Pur jus

Si à l’époque où Céline bataillait avec Gaston Gallimard pour que son œuvre figure dans la Pléiade, on lui avait dit que, cinquante ans plus tard sa correspondance y serait également accueillie, il en eût été très surpris et sans doute fort marri. Nul doute que l’événement célinien de cette année finissante est la publication de  cette  anthologie  accompagnée,  comme il se doit,  d’un appareil critique de qualité ¹.  Pavé imposant de 2000 pages relié plein cuir, soit près d’un kilogramme de lyrisme et de vis comica. Du Céline pur jus. Outre les nombreux inédits, notamment pour la période militaire de sa vie ², l’intérêt de cette édition est de donner à lire un Céline épistolier d’envergure  à l’aune du grand écrivain qu’il est. Ce n’est qu’à la fin de sa préface qu’Henri Godard met l’accent sur cette qualité d’écriture qui lui vaut de bénéficier d’un cinquième (et dernier) volume dans la prestigieuse collection : « …Les formules ne cessent de fuser du bout de ses doigts, de celles qu’aucun autre écrivain n’aurait inventées. Pas une lettre, y compris celles dont le contenu paraît répétitif, qui ne contienne une ou plusieurs de ces étincelles. » Encore n’évoque-t-il ici que la correspondance danoise mais avant l’exil aussi Céline est l’auteur de superbes lettres, dans des registres très divers, qui en font l’égal d’un Voltaire ou d’un Flaubert.  À cela s’ajoute l’intérêt purement documentaire : cette correspondance, présentée de manière chronologique, constitue une mine de renseignements sur le jeune Louis Destouches puis ce qu’il en advient, de l’âge adulte à la vieillesse.

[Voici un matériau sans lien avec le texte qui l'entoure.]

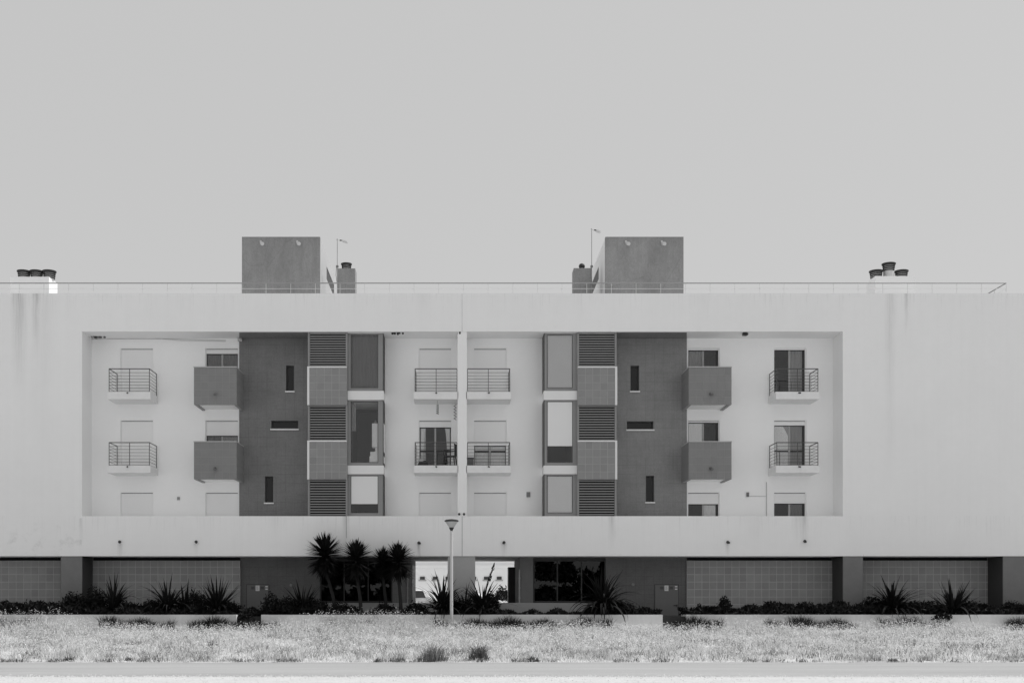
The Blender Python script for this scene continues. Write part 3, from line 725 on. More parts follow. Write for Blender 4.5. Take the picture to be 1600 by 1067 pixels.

Même s’il nous refait le coup de L’Express (1957) en titrant son article « Lettres de la haine », un critique a été forcé de le reconnaître : « L’épistolier est aussi saisissant, énorme, inventif, farouche que l’écrivain qu’on connaît. Il n’a pas deux écritures ni deux encres. » ³. Un des paradoxes étant de voir, imprimées sur papier bible, les imprécations issues de sa correspondance alors même que celles contenues dans son œuvre polémique demeurent interdites d’entrée dans la Pléiade. Il y aurait naturellement beaucoup à dire sur les motivations de l’écrivain de combat que fut Céline. S’il eut partie liée avec le pire, comment ne pas voir aussi son altruisme foncier et son pacifisme résolu lié à sa hantise de revoir les peuples européens s’entretuer ? Dès lors que l’on ressasse perpétuellement son antisémitisme, il me semble que ces choses-là pourraient également être dites. Étant entendu qu’il faut tout dire ou bien se taire, selon la formule consacrée. Dans le même ordre d’idées, je me souviens avoir suscité jadis la vive réaction d’un célinien émérite en affirmant que Céline souhaitait la victoire des forces de l’Axe. Même si Céline fut un électron libre et le plus souvent bougon dans le petit univers de la collaboration parisienne, le doute n’est pas permis. Et le regroupement des lettres écrites de 1940 à 1944 est à ce propos très éclairant. Autre motif de vouer aux gémonies celui qui se disait lui-même « partisan » 4. C’est dire si cette publication va donner du grain à moudre aux bonnes consciences qui voient en Céline le salaud intégral. Au moins seront-elles amenées à reconnaître qu’il ne perd pas son talent lorsqu’il fustige les uns et les autres. Dès lors qu’il s’agit de style, il est assurément bien difficile de distinguer le « bon » Céline du « mauvais ».

  1. Céline, Lettres (Choix de lettres de Céline et de quelques correspondants, 1907-1961), Gallimard, coll. « Bibliothèque de la Pléiade», 2009, 2034 p. Édition établie par Henri Godard et Jean-Paul Louis. Prix : 59 €.
  2. Les lettres inédites de cette période sont reprises dans Devenir Céline. Lettres inédites de Louis Destouches et de quelques autres, 1912-1919, Gallimard, 2009. Extraits de la postface en pages 4 et 5.
  3. Jacques-Pierre Amette, « Céline, lettres de la haine », Le Point, 5 novembre 2009.
  4. Lettre à Fernand de Brinon, 1er octobre 1941, p. 650.